Recent discoveries by archaeologist Alexei Rezepkin include (in his view):
Its burial practices resemble the burial practices described in the Kurgan hypothesis of Marija Gimbutas, has been regarded by some as an Indo-European intrusion from the Pontic steppe into the Caucasus.[by whom?] However, according to J.P. Mallory,
... where the evidence for barrows is found, it is precisely in regions which later demonstrate the presence of non-Indo-European populations.[7]
The culture has been described as, at the very least, a "kurganized" local culture with strong ethnic and linguistic links to the descendants of the Proto-Indo-Europeans. It has been linked to the Lower Mikhaylovka group and Kemi Oba culture, and more distantly, to the Globular Amphora and Corded Ware cultures, if only in an economic sense. Yet, according to Mallory,
Such a theory, it must be emphasized, is highly speculative and controversial although there is a recognition that this culture may be a product of at least two traditions: the local steppe tradition embraced in the Novosvobodna culture and foreign elements from south of the Caucasus which can be charted through imports in both regions.[8]

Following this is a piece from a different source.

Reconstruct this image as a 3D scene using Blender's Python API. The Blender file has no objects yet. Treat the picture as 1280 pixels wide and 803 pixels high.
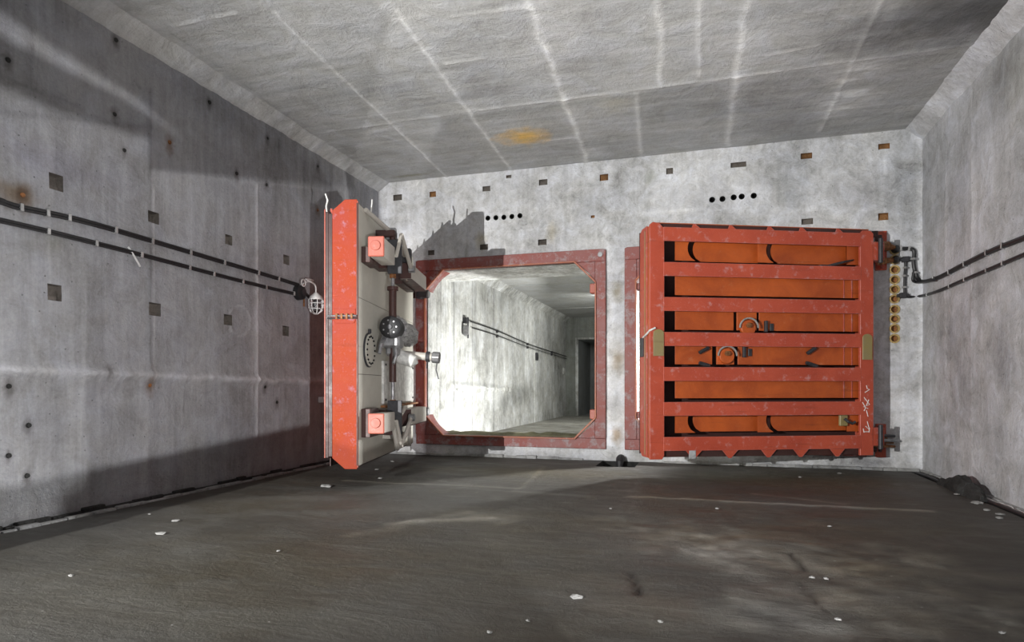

According to Mariya Ivanova the Maikop origins were on the Iranian Plateau:
Graves and settlements of the 5th millennium BC in North Caucasus attest to a material culture that was related to contemporaneous archaeological complexes in the northern and western Black Sea region. Yet it was replaced, suddenly as it seems, around the middle of the 4th millennium BC by a “high culture” whose origin is still quite unclear. This archaeological culture named after the great Maikop kurgan showed innovations in all areas which have no local archetypes and which cannot be assigned to the tradition of the Balkan-Anatolian Copper Age. The favoured theory of Russian researchers is a migration from the south originating in the Syro-Anatolian area, which is often mentioned in connection with the so-called “Uruk expansion”. However, serious doubts have arisen about a connection between Maikop and the Syro-Anatolian region. The foreign objects in the North Caucasus reveal no connection to the upper reaches of the Euphrates and Tigris or to the floodplains of Mesopotamia, but rather seem to have ties to the Iranian plateau and to South Central Asia. Recent excavations in the Southwest Caspian Sea region are enabling a new perspective about the interactions between the “Orient” and Continental Europe. On the one hand, it is becoming gradually apparent that a gigantic area of interaction evolved already in the early 4th millennium BC which extended far beyond Mesopotamia; on the other hand, these findings relativise the traditional importance given to Mesopotamia, because innovations originating in Iran and Central Asia obviously spread throughout the Syro-Anatolian region independently thereof.[9]
More recently, some very ancient kurgans have been discovered at Soyuqbulaq in Azerbaijan. These kurgans date to the beginning of the 4th millennium BC, and belong to Leylatepe Culture. According to the excavators of these kurgans, there are some significant parallels between Soyugbulaq kurgans and the Maikop kurgans:
"Discovery of Soyugbulaq in 2004 and subsequent excavations provided substantial proof that the practice of kurgan burial was well established in the South Caucasus during the late Eneolithic [...] The Leylatepe Culture tribes migrated to the north in the mid-fourth millennium, B.C. and played an important part in the rise of the Maikop Culture of the North Caucasus."[10]